If I don’t adjust comps for something that might look like it should, I explain why. “Comp 1 is roughly the same distance from an active r.r. Track. In comparison with the other two comparables, it appears that the tracks had no affect on sales price. Therefore, no adjustment to the comps is warranted.”

I tell in my report that other adjustments are derived from group data analysis, something I update when things are slow. The key is being proactive and explaining the FIRST TIME. Once their BS light is turned on, it is 10x harder to turn it off.

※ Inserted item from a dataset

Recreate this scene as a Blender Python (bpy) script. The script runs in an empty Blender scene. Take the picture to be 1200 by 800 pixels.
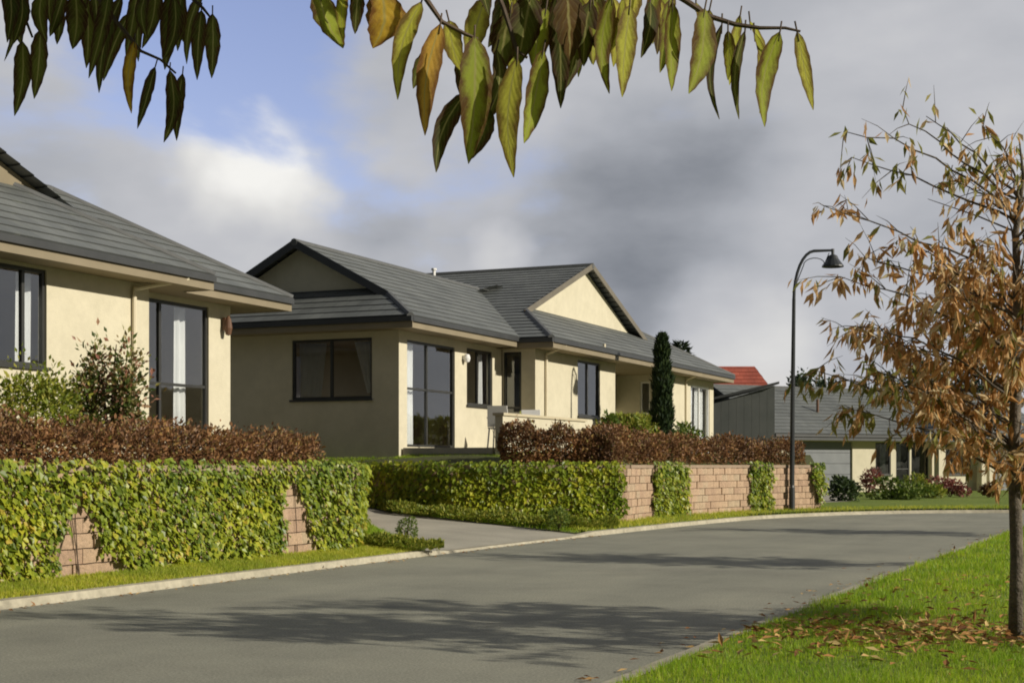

Charts in a report I keep to a minimum. I have talked about this before. Giving raw data only gives ammo for a reader to make their own conclusions. They are paying for my conclusions, my analysis, presented in a summary form in the report. If they still question me, I have the data in my work file I can use to refine my explanation.
 
Boilerplate comments are not the answer. Just write one or two sentences about what you did to determine each adjustment.
 
Boilerplate comments are not the answer. Just write one or two sentences about what you did to determine each adjustment.
I think they want to see some numbers, somewhere, with blanket comments. But, don't give them the secrete adjustment list.
 
Won't be long (or maybe they already do it) until they want proof for $0 adjustments. Prove that they are sufficiently similar that they require no adjustments.
I already get that regularly.

Subject lot size 6,500 SF. Comps range 4,500-8,000 sf

I will get a revision asking for an explanation on lack of site size adjustments. So much fun.
 
I already get that regularly.

Subject lot size 6,500 SF. Comps range 4,500-8,000 sf

I will get a revision asking for an explanation on lack of site size adjustments. So much fun.
I know, right...but we should provide an explanation on the front end to avoid a revision request. State that after applying all other adjustments, no measurable $ for sf adjustment was found for lot size variances ( if that is true )
 
Getting more of these lately where the reviewer wants paired sales or regression support for basically every line item on the grid. Time/date, fine. But when they want me to prove my GLA rate with a paired sales analysis on a report I'm getting paid $500 for, it feels like the math doesn't work.

For those of you getting these regularly, are you building up a library of paired sales you can pull from? Or are you doing fresh analysis every time and just eating the hours?
I've been on both sides of this before being forced into retirement. I spent 15 years as a fee appraiser, then another 7 as the lead review appraiser at an AMC. In my time reviewing appraisals, I often got requests from lenders to have the fee appraiser support adjustments. Some things made sense, like a 5-acre lot in an area of predominantly 1-acre parcels. But for what you are describing, I handled things differently. I'd tell the lender that what they're looking for is well outside the scope of the assignment they contracted for. I'd tell them I'd ask the appraiser what they'd charge to upgrade the assignment to a full narrative appraisal. Loan officers HATED me, but the risk managers and corporate VPs backed me up far more often than not. All of that to say, take what I communicated to the lenders, and tell that to the AMC. If you do good work and generally work well with them to dot the i's and cross the t's for their underwriters, they should back you up. Your extra time is worth the money.